In a season of record-breaking achievements, Kobe nearly added another one to his résumé last night, coming within five points of tying Wilt Chamberlain’s all-time single-game All-Star scoring record of 42 points, set in 1962. Bryant’s final stat line of 29 minutes, 37 points (14-26 shooting), and 14 rebounds (10 offensive) was still plenty good enough to earn him his record-tying fourth All-Star Most Valuable Player award.

“It feels great, being at home here and playing in front of the home crowd,” said #24 after the game. “This will be my last All-Star game in front of these home fans, so it feels good to do it.”

For those of us watching at home or lucky enough to be inside of STAPLES Center, Bryant’s performance was a true sight to behold. After hanging around a noticeably light-hearted, jovial Kobe at practice all weekend, I’m not sure any of us really got the sense that we were going to witness the type of special display that we saw in the West’s 148-143 victory over the East All-Stars.

“I talked to him right before the game and I told him let’s go, and he’s one of those guys and he’s a lot like me—an ultimate competitor,” said Bryant’s fellow backcourt member Chris Paul. “I know the All-Star games are supposed to be fun and games, but at the end of the day, we want to win.”

No one wants to win more so than Kobe and it is that insatiable desire that continues to separate him from his peers, both past and present.

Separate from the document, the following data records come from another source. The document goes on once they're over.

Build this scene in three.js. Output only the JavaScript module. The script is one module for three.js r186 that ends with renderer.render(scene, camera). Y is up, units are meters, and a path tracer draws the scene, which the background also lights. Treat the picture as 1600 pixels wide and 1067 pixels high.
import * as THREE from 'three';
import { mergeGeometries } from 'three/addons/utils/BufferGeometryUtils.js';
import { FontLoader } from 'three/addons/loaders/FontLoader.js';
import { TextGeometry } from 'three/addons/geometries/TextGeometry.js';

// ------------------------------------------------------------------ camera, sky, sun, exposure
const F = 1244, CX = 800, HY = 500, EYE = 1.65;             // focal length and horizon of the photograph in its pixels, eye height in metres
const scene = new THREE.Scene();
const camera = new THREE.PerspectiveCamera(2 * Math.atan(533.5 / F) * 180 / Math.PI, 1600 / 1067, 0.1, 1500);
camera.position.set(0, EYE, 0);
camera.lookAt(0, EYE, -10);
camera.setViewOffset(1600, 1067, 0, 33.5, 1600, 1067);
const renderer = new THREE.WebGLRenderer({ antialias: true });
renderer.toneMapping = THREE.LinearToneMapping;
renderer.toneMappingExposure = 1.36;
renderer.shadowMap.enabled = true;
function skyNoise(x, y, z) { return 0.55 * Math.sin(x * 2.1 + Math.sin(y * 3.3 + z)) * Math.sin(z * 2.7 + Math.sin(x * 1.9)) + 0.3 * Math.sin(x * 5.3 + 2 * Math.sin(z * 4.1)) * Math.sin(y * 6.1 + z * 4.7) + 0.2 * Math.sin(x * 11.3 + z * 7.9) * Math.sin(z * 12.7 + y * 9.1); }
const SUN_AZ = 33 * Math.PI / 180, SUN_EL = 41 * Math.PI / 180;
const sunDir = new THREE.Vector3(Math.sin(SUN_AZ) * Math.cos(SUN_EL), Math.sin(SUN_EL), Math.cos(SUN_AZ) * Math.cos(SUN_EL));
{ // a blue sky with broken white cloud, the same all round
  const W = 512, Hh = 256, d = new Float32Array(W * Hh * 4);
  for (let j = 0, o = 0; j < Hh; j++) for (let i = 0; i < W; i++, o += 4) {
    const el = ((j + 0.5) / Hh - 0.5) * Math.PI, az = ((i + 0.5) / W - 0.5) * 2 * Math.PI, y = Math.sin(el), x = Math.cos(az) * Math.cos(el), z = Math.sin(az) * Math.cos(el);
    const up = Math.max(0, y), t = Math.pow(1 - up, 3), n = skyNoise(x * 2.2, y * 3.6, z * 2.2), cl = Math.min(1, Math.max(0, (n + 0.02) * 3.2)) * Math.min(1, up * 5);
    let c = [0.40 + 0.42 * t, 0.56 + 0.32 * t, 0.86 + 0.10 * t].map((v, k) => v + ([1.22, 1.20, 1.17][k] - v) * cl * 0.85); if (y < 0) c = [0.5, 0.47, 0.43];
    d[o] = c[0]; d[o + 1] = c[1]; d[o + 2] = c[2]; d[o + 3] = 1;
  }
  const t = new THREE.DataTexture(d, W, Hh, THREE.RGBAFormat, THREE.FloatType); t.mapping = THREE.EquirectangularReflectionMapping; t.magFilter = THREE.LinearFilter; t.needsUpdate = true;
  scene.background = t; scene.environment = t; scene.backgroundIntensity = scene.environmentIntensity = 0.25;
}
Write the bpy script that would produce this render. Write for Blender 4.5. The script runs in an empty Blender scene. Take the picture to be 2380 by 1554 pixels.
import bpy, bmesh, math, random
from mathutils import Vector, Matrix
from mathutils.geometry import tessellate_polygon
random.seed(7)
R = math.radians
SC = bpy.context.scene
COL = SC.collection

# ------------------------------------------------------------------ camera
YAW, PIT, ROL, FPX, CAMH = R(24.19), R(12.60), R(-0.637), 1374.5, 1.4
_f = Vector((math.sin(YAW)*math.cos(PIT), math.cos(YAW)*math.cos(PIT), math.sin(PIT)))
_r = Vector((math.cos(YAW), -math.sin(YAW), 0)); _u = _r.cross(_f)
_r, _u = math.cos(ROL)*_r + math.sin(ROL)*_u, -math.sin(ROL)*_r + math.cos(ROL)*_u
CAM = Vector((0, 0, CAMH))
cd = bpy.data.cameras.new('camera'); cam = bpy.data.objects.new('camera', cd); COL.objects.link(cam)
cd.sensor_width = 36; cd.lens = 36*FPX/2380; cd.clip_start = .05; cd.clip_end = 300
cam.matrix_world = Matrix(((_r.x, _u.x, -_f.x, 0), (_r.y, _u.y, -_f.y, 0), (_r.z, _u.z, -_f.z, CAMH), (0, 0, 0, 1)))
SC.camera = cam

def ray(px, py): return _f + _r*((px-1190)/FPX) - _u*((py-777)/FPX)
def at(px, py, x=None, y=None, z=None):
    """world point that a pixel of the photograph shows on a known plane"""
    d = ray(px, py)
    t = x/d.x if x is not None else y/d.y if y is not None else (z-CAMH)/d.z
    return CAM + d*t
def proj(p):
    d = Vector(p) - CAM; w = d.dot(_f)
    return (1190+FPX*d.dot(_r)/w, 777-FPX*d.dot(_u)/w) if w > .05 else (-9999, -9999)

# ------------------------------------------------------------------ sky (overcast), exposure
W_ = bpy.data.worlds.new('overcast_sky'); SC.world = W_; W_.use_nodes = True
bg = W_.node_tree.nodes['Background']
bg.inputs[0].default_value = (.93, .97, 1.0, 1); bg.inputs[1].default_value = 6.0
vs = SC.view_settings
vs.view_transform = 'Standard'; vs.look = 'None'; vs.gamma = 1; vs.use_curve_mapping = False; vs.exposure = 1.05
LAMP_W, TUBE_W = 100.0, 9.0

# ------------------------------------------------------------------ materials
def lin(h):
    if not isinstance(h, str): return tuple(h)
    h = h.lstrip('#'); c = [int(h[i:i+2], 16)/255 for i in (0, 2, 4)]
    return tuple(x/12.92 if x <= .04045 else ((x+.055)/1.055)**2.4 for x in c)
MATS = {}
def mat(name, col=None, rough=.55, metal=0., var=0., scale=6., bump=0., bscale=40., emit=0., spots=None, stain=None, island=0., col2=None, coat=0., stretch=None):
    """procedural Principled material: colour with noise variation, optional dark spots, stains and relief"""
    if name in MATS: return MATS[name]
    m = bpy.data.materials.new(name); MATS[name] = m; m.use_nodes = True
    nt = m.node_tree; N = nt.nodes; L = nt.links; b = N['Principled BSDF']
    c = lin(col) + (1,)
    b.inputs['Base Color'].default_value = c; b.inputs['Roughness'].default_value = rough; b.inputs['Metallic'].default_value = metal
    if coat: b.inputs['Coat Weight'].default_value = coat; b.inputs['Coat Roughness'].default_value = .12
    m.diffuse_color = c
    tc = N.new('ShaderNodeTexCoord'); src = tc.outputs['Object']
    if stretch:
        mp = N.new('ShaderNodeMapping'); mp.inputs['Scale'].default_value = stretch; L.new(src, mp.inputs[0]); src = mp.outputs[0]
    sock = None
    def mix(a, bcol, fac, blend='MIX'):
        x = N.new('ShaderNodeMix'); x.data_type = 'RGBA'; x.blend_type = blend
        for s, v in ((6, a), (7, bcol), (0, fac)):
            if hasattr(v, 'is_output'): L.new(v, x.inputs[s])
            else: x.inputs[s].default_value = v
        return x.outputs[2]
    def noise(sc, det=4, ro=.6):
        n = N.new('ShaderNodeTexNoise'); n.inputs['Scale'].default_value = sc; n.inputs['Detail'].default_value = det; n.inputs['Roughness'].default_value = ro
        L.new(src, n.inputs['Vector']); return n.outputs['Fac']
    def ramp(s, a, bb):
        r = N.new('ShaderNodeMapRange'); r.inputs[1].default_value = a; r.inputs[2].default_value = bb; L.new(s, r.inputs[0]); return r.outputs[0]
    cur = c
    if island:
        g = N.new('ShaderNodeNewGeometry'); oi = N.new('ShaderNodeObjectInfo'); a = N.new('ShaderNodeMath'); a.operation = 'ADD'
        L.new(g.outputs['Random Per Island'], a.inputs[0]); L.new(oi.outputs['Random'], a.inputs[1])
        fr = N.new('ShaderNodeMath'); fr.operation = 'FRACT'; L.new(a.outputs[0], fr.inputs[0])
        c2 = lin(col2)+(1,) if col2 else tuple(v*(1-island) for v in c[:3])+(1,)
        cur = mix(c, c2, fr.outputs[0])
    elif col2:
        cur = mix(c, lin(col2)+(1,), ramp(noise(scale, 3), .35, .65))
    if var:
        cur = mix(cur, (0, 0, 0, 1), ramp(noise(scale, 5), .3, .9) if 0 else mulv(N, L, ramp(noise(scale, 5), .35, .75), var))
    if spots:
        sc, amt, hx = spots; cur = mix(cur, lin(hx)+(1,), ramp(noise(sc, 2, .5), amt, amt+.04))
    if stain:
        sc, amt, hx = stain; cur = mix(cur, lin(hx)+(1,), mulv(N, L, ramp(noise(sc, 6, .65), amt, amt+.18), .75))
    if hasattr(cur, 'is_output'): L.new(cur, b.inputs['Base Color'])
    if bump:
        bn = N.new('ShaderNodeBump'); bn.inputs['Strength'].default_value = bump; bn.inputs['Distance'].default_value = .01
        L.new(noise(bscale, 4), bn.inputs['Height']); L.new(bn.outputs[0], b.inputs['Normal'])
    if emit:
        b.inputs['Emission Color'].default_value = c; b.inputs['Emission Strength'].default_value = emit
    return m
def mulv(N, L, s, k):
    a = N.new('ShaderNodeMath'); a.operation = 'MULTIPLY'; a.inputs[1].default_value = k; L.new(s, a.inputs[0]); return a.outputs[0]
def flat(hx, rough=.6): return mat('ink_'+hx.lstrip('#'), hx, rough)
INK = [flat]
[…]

“You could tell he started out from the start, he wanted to get the MVP; he was not passing the ball, at all,” said East starter Amar’e Stoudemire. “But that’s Kobe.”

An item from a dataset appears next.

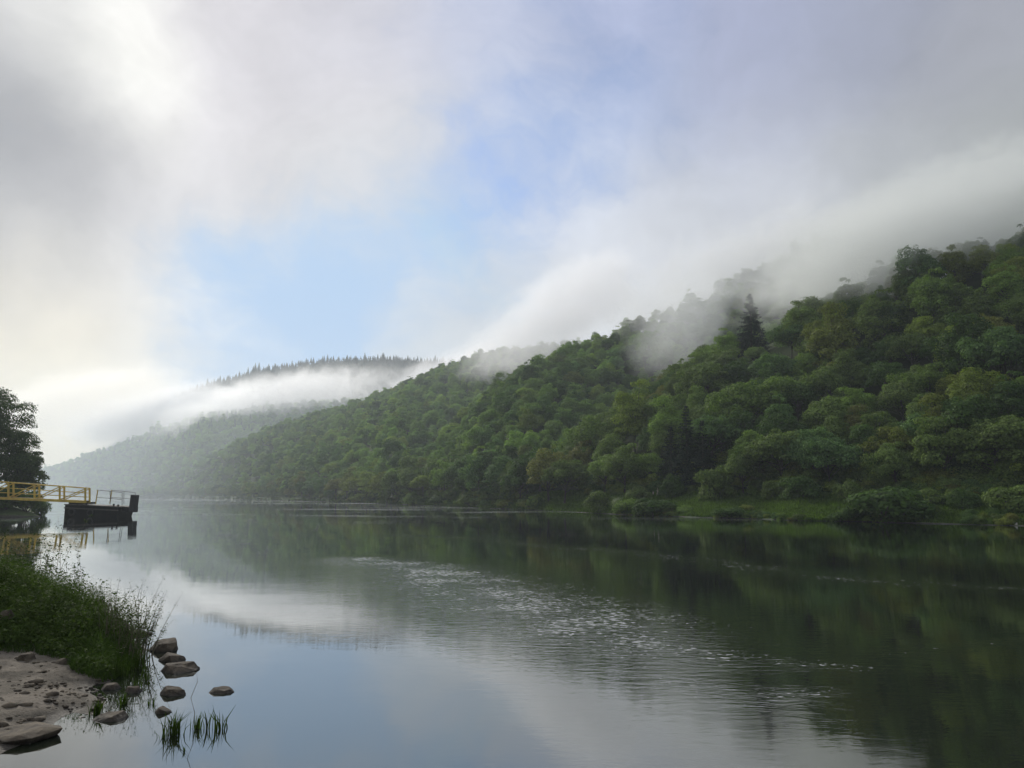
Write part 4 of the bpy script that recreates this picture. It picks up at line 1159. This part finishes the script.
# landing block on the bank
pt_ = empty('pontoon', gr(92, 516.9)); q0 = pt_.location.copy(); YQ = q0.y + 1.6
def pl(px, py, dy=0.0):
    v_ = at(px, py, q0.y) - q0; v_.y += dy; return v_
xa, xb = pl(64.5, 510).x, pl(118.5, 510).x; zt = pl(90, 504.9).z
hull = MB()
prof = [(xa + .1, -.4), (xb - .25, -.4), (xb, .5), (xb + .02, zt - .28), (xa, zt), (xa, 0)]
b = 0
f0 = [Vector((x, 0, z_)) for x, z_ in prof]; f1 = [Vector((x, 3.4, z_)) for x, z_ in prof]
hull.V += f0 + f1; n = len(prof)
hull.Fc.append(list(range(n))); hull.Fc.append(list(range(2 * n - 1, n - 1, -1)))
for k in range(n): hull.Fc.append([k, n + k, n + (k + 1) % n, (k + 1) % n])
hull.build('hull', M_BLACK, pt_, bevel=.04)
rbm = MB(); rbm.beam((xa - .02, -.07, zt - .32), (xb, -.07, zt - .6), .12, .14); rbm.build('rubbing_strake', M_DECK, pt_)
dk = MB(); dk.beam((xa - .1, 1.7, zt + .06), (xb + .05, 1.7, zt - .22), 3.5, .1); dk.build('deck', M_DECK, pt_, bevel=.01)
# stern bracket and upright fender block
ar = MB(); a0 = pl(118, 509.0); a1 = pl(130.5, 510.0); ar.beam((a0.x - .3, 1.2, a0.z + .02), (a1.x, 1.2, a1.z), 1.1, .55); ar.build('bracket_arm', M_BLACK, pt_, bevel=.03)
fb = MB(); c0 = pl(129.8, 494.8); c1 = pl(129.8, 512.0); fb.box(((c0.x + c1.x) / 2, .95, (c0.z + c1.z) / 2), (.60, .9, c0.z - c1.z), Matrix.Rotation(.06, 3, 'Y')); fb.build('fender_block', M_RUB, pt_, bevel=.05)
# railing: posts and rails
rp = [(96, 490, 503.5), (109.5, 491.2, 504), (121.5, 492.6, 505)]
for k, (px, pt1, pb1) in enumerate(rp):
    for dy in ((.15, 3.2) if k != 1 else (.15, 3.2)):
        u = pl(px, pb1); v_ = pl(px, pt1); MB().tube([(u.x - (.12 if k == 0 else 0), dy, u.z - .05), (v_.x + (.12 if k == 0 else 0), dy, v_.z)], .055 if k == 0 else .03, 6).build('railing_post', M_YEL if k == 0 else M_GREYM, pt_)
for dy in (.15, 3.2):
    for off in (0, 7.5):
        us = [pl(px, pt1 + off * (1 if k == 0 else .95)) for k, (px, pt1, _) in enumerate(rp)]
        MB().tube([(u.x, dy, u.z) for u in us], .035, 6).build('guard_rail', M_GREYM, pt_)
for px, hh in ((75, .35), (84, .3), (111.5, .32), (116, .26)):
    u = pl(px, 504); bz = zt + .05 - (u.x - xa) / (xb - xa) * .28
    MB().tube([(u.x, .5, bz), (u.x, .5, bz + hh)], [.10, .08], 8).tube([(u.x - .14, .5, bz + hh * .75), (u.x + .14, .5, bz + hh * .75)], .035, 6).build('bollard', M_BLACK, pt_)
u = pl(78, 503); tyre_z = zt - .75
for tx in (xa + .9, xa + 3.0):
    ty = MB(); N_ = 18
    ring = [(tx + math.cos(6.2832 * k / N_) * .33, -.16, tyre_z - .1 * (tx - xa) / 3 + math.sin(6.2832 * k / N_) * .33) for k in range(N_ + 1)]
    ty.tube(ring, .1, 8, cap=False).build('tyre_fender', M_RUB, pt_, smooth=True)
sup = MB(); s0 = pl(66, 501.5); sup.box((s0.x + 1.2, 1.2, zt + .2), (2.2, 1.7, .22)); sup.build('gangway_rest', M_BLACK, pt_, bevel=.02)
tag(pt_, 'black floating steel pontoon with railing and upright stern block', 'pontoon')

# ------------------------------------------------------------------ water
ya = np.unique(np.concatenate([np.linspace(-60, 3, 12), np.geomspace(3, 1400, 420)]))
us = np.linspace(-1, 1, 420)
Ug, Yg = np.meshgrid(us, ya, indexing='ij')
halfw = np.where(Yg < 3, 200, np.maximum(200 * np.exp(-(Yg - 3) / 8.0), 0.86 * Yg + 12))
halfw = np.maximum(halfw, 0.86 * np.abs(Yg) + 12)
Xg = np.sign(Ug) * np.abs(Ug) ** 1.0 * halfw
me = grid_mesh('river_water', np.stack([Xg, Yg, np.zeros_like(Xg)], -1))
px, py = pix(Xg, np.maximum(Yg, 2.2), 0 * Xg)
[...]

On paper, it sounds like the Knicks center is taking a jab at Kobe’s 26 field goal attempts (he made 14 of them, by the way). In the actual media room, Stoudemire’s tone was more one of reverence than disrespect. Truth be told, Amar’e has seen many a night like last night while going head-to-head for years against Bryant as a member of the Phoenix Suns. Other players like Kevin Durant — who up until a few years ago was watching Kobe on his TV screen — were left in awe.

“It was like playing in a playground,” said the Thunder star. “It was like a pick-up game almost. Just to watch it, I see it on TV all the time, I play against him all the time. But to be on his team and see the things that he was doing out there, is just amazing. As a young player like me, I grew up watching him, and to play alongside him is just an honor.”

Why any one of the media, fans or fellow players still wind up surprised when he puts on a show like he did last night remains one the NBA’s true unsolved mysteries, unless you’re West Coach Greg Popovic.

“He’s one hell of a player,” said Popovic, who’s been witness to countless games like last night from Kobe in the enduring Lakers vs. Spurs rivalry. “He’s Kobe. He does things like that. We shouldn’t be surprised.”

At this stage of his career, Kobe’s motor is more of a diesel engine than a shiny new electric one. Last night was just the latest reminder, though, that he still has enough juice to rev up the old car when he so chooses. After all, they don’t call him Mamba for nothing; Bryant perfected this play dead-and-strike act long ago.

“I joked with him today and called him the Old Fella,” said Durant, showing an admirable amount of deference for a player who is the league’s reigning scoring champ. “He’s been here a long time, but he’s still playing like he’s 22-years-old. You know, as a player, you only can hope and pray for a career like he’s had; a lot of championships, a lot of scoring titles. So it was an honor to play alongside a guy like that. So if he passes the torch on to me, I guess I know what to do with it.”

That day when Kobe will inevitably pass the proverbial torch to the likes of LeBron and Durant is indeed coming, but if his MVP performance is any indicator, they’re going to have to wait a while.